Task instructions
Would you retype all of these records exactly?

3D scene scripts
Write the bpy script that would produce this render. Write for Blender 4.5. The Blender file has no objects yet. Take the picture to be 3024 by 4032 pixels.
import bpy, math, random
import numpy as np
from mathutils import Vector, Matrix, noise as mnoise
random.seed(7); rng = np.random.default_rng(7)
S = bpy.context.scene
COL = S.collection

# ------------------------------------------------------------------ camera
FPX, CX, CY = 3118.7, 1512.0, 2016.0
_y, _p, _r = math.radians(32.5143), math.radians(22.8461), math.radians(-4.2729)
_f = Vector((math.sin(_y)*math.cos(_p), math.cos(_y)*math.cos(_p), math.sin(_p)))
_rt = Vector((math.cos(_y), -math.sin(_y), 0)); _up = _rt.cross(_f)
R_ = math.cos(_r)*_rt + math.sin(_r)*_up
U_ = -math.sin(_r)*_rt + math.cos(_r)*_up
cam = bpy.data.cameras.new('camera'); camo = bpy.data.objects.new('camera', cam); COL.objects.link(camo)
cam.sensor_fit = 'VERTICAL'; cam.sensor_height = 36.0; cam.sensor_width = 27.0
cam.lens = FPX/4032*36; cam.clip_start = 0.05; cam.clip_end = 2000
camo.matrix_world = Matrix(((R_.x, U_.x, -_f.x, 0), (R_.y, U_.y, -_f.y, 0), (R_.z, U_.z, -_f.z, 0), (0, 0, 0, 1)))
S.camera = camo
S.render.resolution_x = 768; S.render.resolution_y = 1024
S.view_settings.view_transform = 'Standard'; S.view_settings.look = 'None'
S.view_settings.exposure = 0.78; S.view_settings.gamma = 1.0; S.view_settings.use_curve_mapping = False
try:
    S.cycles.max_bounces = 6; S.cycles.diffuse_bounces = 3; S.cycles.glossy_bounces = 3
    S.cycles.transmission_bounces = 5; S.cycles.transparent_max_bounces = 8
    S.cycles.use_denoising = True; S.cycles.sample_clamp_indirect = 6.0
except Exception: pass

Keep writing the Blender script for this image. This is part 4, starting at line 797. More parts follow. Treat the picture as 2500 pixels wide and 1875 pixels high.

Exercise result
Write the bpy script that would produce this render. Write for Blender 4.5. The Blender file has no objects yet. Take the picture to be 3024 by 4032 pixels.
import bpy, math, random
import numpy as np
from mathutils import Vector, Matrix, noise as mnoise
random.seed(7); rng = np.random.default_rng(7)
S = bpy.context.scene
COL = S.collection

# ------------------------------------------------------------------ camera
FPX, CX, CY = 3118.7, 1512.0, 2016.0
_y, _p, _r = math.radians(32.5143), math.radians(22.8461), math.radians(-4.2729)
_f = Vector((math.sin(_y)*math.cos(_p), math.cos(_y)*math.cos(_p), math.sin(_p)))
_rt = Vector((math.cos(_y), -math.sin(_y), 0)); _up = _rt.cross(_f)
R_ = math.cos(_r)*_rt + math.sin(_r)*_up
U_ = -math.sin(_r)*_rt + math.cos(_r)*_up
cam = bpy.data.cameras.new('camera'); camo = bpy.data.objects.new('camera', cam); COL.objects.link(camo)
cam.sensor_fit = 'VERTICAL'; cam.sensor_height = 36.0; cam.sensor_width = 27.0
cam.lens = FPX/4032*36; cam.clip_start = 0.05; cam.clip_end = 2000
camo.matrix_world = Matrix(((R_.x, U_.x, -_f.x, 0), (R_.y, U_.y, -_f.y, 0), (R_.z, U_.z, -_f.z, 0), (0, 0, 0, 1)))
S.camera = camo
S.render.resolution_x = 768; S.render.resolution_y = 1024
S.view_settings.view_transform = 'Standard'; S.view_settings.look = 'None'
S.view_settings.exposure = 0.78; S.view_settings.gamma = 1.0; S.view_settings.use_curve_mapping = False
try:
    S.cycles.max_bounces = 6; S.cycles.diffuse_bounces = 3; S.cycles.glossy_bounces = 3
    S.cycles.transmission_bounces = 5; S.cycles.transparent_max_bounces = 8
    S.cycles.use_denoising = True; S.cycles.sample_clamp_indirect = 6.0
except Exception: pass

Keep writing the Blender script for this image. This is part 4, starting at line 797. More parts follow. Treat the picture as 2500 pixels wide and 1875 pixels high.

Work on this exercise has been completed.